Accueil > Chypre, un tsunami européen

Chypre, un tsunami européen

par Michel de Grandi et Anne Bauer

Publie le lundi 18 mars 2013 par Michel de Grandi et Anne Bauer - Open-Publishing

Stupéfaits, les épargnants chypriotes ne sont pas les seuls à être pris au dépourvu par l’accord. Les économistes s’interrogent.

L’accord conclu entre les ministres des Finances de la zone euro sur le plan d’aide de 10 milliards d’euros, assorti d’un prélèvement exceptionnel sur tous les dépôts bancaires, a fait l’effet d’une bombe à Chypre. Les épargnants se sont dits « consternés » par le schéma mis en place qui va taxer 5,8 milliards sur les quelque 70 milliards de dépôts, dont la moitié environ appartiennent à des non-résidents.

Beaucoup ont tenté, sitôt l’annonce, de retirer leurs liquidités dans les distributeurs de billets, car les banques sont fermées jusqu’à mardi, ce lundi étant un jour de congé traditionnel. Mais les sommes destinées à être prélevées sur leur épargne sont déjà mises de côté par les banques. Les déposants sont d’autant plus déstabilisés que le nouveau président Nicos Anastasadies s’était élevé publiquement contre la mise à contribution des dépôts auprès des Européens « ma première réaction a été un choc », a ainsi déclaré le président de la Commission des Finances au Parlement, Nicholas Papadopoulos, « cette décision est bien pire que ce à quoi nous nous attendions et contraire à ce que nous affirmait le gouvernement ».
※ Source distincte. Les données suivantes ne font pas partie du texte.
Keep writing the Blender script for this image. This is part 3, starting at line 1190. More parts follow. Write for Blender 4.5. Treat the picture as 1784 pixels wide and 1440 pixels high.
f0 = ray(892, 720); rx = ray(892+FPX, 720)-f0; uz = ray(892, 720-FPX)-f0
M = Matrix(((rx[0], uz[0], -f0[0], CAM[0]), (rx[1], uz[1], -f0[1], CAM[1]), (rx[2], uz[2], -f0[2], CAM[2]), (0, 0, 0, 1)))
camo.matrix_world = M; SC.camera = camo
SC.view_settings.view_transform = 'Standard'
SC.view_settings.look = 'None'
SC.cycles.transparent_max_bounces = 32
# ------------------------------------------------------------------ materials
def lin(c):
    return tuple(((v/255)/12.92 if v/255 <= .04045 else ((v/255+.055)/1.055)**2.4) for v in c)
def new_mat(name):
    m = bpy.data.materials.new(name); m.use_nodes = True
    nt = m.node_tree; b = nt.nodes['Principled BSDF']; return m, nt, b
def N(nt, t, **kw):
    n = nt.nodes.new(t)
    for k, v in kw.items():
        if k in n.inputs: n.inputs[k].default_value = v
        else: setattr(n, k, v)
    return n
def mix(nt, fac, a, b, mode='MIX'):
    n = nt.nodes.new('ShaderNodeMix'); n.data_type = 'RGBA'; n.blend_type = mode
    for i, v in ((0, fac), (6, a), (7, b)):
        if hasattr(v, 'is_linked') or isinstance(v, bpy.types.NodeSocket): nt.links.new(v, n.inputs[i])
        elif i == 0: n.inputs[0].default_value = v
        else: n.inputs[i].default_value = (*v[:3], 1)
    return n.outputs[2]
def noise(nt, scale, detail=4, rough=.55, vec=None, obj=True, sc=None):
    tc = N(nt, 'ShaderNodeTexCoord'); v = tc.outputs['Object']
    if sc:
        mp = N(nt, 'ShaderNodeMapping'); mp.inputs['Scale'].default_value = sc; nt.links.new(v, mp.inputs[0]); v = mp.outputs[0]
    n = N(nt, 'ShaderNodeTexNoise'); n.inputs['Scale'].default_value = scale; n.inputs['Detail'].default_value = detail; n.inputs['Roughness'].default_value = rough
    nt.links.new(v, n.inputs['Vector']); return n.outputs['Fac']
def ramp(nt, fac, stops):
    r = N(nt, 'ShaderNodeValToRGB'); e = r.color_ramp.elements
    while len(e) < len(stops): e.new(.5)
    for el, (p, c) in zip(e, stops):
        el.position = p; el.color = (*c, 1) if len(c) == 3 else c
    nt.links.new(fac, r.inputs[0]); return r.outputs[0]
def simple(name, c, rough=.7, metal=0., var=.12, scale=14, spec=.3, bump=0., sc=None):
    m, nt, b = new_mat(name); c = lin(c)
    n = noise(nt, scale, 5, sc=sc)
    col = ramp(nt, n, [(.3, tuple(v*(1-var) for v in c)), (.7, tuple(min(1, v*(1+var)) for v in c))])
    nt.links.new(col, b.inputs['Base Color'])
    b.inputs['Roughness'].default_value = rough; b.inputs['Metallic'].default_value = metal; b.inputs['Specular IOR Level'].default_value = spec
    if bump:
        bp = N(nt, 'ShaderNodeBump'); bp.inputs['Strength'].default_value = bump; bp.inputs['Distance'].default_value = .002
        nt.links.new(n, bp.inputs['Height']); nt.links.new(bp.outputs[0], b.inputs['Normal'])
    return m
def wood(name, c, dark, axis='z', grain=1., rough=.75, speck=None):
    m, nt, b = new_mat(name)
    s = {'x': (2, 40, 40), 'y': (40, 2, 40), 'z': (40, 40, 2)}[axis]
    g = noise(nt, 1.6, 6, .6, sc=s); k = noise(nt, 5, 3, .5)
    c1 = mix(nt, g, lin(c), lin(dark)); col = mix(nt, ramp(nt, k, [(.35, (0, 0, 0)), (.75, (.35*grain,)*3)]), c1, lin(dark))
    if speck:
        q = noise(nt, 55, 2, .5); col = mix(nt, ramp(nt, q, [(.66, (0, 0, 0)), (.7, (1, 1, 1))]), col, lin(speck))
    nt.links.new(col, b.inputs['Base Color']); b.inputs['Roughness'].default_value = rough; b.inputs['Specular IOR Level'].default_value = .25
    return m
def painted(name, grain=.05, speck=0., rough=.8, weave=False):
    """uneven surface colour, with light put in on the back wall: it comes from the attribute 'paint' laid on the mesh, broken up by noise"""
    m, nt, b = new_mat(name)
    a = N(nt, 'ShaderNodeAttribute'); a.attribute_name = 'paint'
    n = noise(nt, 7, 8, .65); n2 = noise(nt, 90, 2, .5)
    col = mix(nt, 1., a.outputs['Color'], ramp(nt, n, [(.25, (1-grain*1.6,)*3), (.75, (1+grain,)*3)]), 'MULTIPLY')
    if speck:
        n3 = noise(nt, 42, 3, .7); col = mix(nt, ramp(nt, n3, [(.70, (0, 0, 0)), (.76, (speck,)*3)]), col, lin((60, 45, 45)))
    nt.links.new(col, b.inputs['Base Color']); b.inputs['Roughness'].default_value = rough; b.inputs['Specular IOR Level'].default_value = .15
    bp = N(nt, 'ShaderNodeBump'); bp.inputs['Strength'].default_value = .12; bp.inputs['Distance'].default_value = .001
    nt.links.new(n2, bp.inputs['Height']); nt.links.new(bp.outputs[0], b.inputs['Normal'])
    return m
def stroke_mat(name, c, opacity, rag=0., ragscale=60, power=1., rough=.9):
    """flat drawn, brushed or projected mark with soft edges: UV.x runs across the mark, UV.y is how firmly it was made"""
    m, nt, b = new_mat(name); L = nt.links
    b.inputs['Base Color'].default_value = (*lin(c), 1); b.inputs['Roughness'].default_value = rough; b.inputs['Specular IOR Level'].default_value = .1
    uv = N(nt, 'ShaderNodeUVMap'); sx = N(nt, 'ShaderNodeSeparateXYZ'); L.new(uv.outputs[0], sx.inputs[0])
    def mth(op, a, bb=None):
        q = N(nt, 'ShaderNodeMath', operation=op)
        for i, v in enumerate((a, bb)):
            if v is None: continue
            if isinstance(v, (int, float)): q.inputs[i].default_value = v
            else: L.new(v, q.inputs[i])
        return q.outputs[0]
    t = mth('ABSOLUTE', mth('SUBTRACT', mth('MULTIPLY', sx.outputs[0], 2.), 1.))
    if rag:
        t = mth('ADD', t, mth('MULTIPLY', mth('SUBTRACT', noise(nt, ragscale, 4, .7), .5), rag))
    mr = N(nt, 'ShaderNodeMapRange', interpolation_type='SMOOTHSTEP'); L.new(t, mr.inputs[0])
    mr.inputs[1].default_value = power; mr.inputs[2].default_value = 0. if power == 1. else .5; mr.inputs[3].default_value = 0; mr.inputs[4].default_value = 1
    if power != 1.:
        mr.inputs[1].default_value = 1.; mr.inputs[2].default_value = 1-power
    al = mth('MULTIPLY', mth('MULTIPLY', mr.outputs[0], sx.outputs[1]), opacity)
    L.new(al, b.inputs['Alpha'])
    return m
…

Les économistes ne savent pas comment les investisseurs vont réagir ni ce qui va se passer mardi à la réouverture des banques. En tout cas, l’avenir de l’économie chypriote, en partie fondé sur ses services financiers généreux et sur une fiscalité plus qu’attractive, est remis en question. Néanmoins, peu d’experts redoutent un « bank run », un retrait massif de dépôts bancaires dans d’autres pays dit de la « périphérie ».

Parmi les plus concernés, le ministre des Finances de l’Irlande a assuré que cette mesure « à un coup » ne s’appliquerait pas aux déposants irlandais. Quant au ministre espagnol de l’économie, il s’est félicité de l’accord qu’il trouve « bon car il résout le problème de Chypre ». A l’étranger, l’émoi est aussi important. Alors que le gouvernement britannique a promis d’indemniser ses ressortissants à Chypre et notamment ses militaires, (3.500 hommes), nombre d’économistes dénoncent une décision désastreuse des Européens, qui remet en cause la confiance dans les banques. « Cette décision est très dangereuse, inappropriée, unilatérale et impromptue » déclare Marc Touati président du cabinet ACDEFI tout en précisant que l’impact pour les banques françaises devrait être faible.

D’autres parlent d’irresponsabilité, en soulignant qu’après avoir enclenché la restructuration de la dette grecque qui a provoqué le doute sur les obligations souveraines, l’Europe s’attaque à présent aux dépôts bancaires. « Avec une économie déjà endettée à 85 % du PIB, un secteur bancaire hypertrophié, une fiscalité de dumping, des pratiques bancaires peu transparentes, un prélèvement sur les dépôts de tous est la solution la plus juste », plaide un négociateur.